Cheryl shared when she found out about all the secrecy in her marriage, she felt so isolated.  As they worked on their communication, she realized her husband needed to be able to trust her, as well.

I love the advise of balancing what needs to be shared.  I didn't want to know details, initially.  I had to work through my anger and my feelings of betrayal before I was healthy enough to hear some of the details.

Rebuilding Trust.  Our loved ones need to regain the ability to be honest and trustworthy.  We may hear them saying the right things, but observing what they are doing is even more important.  Our loved ones may not choose what needs to be done to recover and may fall back into the addiction.  In that case, we do not have to extend our trust to them.

Our trust can grow when we see our loved ones drawing nearer to the Spirit and their consistent progress toward recovery.  "As they are honest with us about their hard times, we can also begin to believe that they are being honest about their good times."  (S&FSG).  We need to rely on the Spirit to know when we can begin to trust.  This may take time.  Our fear and anger may prevent us from extending trust.  We can seek His comfort and support as we heal.  What role does the enabling power of the Atonement play in rebuilding trust?  What are some next steps for you to take in the process of rebuilding trust?

Becca said she was blessed to regain trust fairly quickly.  However, when she allowed fear and anger to come back into her life, she would lose ground.  She really relied on the Spirit to help her discern truth.

Cheryl commented she learned it is not a sin to be tempted.  She also learned our Heavenly Father and the Savior are really the only ones we can completely trust.  The natural man has the ability to hurt us with deceit and lies.  The enabling power of the Atonement helps our loved ones to bring honesty back into their lives.

About two years after recovery, Marty was still traveling quite a bit and for some reason, I freaked out about this one trip.  For several years, I felt as if there was a giant shoe out there that was going to drop and I guess I was afraid this trip would do it.  We have always had a partnership with our Bishop and I went to express my concerns.  He told me, "Lisa, leave Marty to me and the Lord.  Don't worry about him, we will do that.  I want you to take these concerns and while you kneel in prayer, envision taking them and placing them at the feet of your Savior.  Ask Him to take this from you and He will, I promise."  I stand as a witness that He has -- over and over again.  I have not had to do this just once but many times as I become prideful and take it all back, but each time, the Savior is there to relieve me of this burden.

One other thing I had to learn was to not react with anger and judgment when Marty came to me to share he was having difficulty.  I wanted him to trust me so that we could discover triggers for him and things we could do differently.

Sharing.  Cheryl talks about this destructive dance, sort of a cold war she was in with her husband for years.  He was hurt by her, she was hurt by him.  Her heart would harden against him and they would engage again.  She learned to let the Spirit guide her and those experiences are fewer and farther between, until almost completely gone after 10 years.  She also said this experience has let her "get deep" with the Savior.

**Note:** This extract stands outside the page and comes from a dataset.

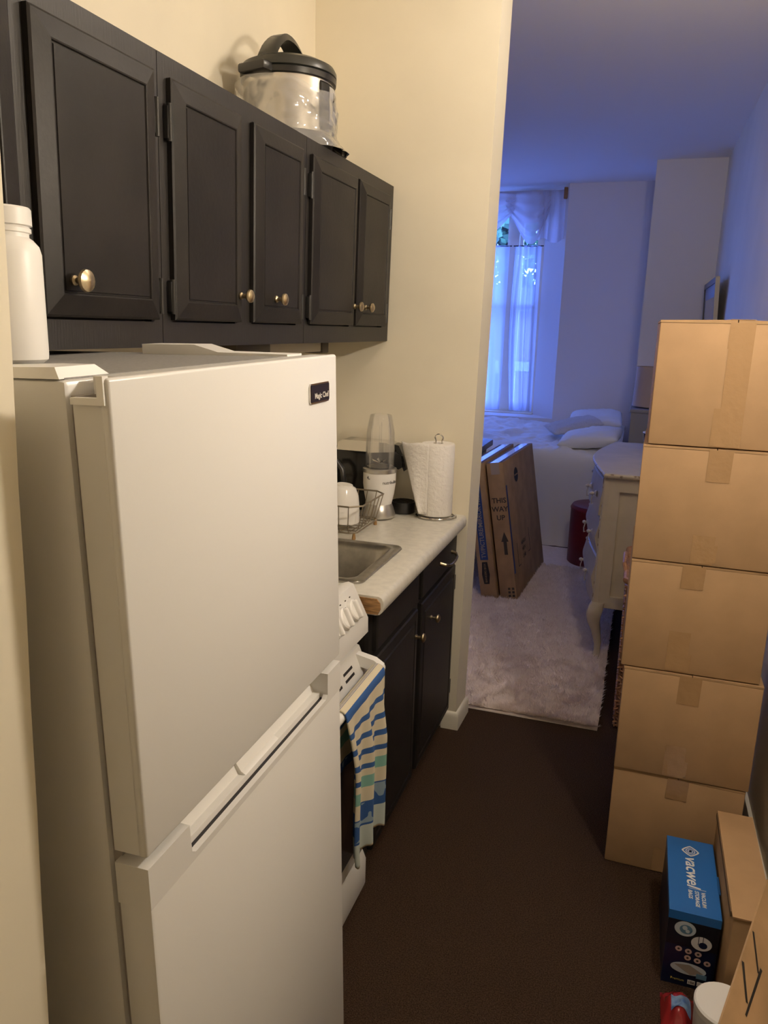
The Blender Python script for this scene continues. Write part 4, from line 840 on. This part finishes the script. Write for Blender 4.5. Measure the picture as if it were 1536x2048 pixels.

Job 6:25 says "Forcible are right words" shared at the right moment with the right person.

A little trick I heard in a Sunday School class to help not react with anger is to say "I love you" in my mind before I react.  You would be surprised how much that can help in almost any situation.

Once again, through this principle, I have learned that the Atonement is all encompassing.  Through letting the Atonement work for me, I have healed and I have learned to trust my husband again.  In letting the Atonement work him, he has healed from this addiction.  Of this, I bear my testimony.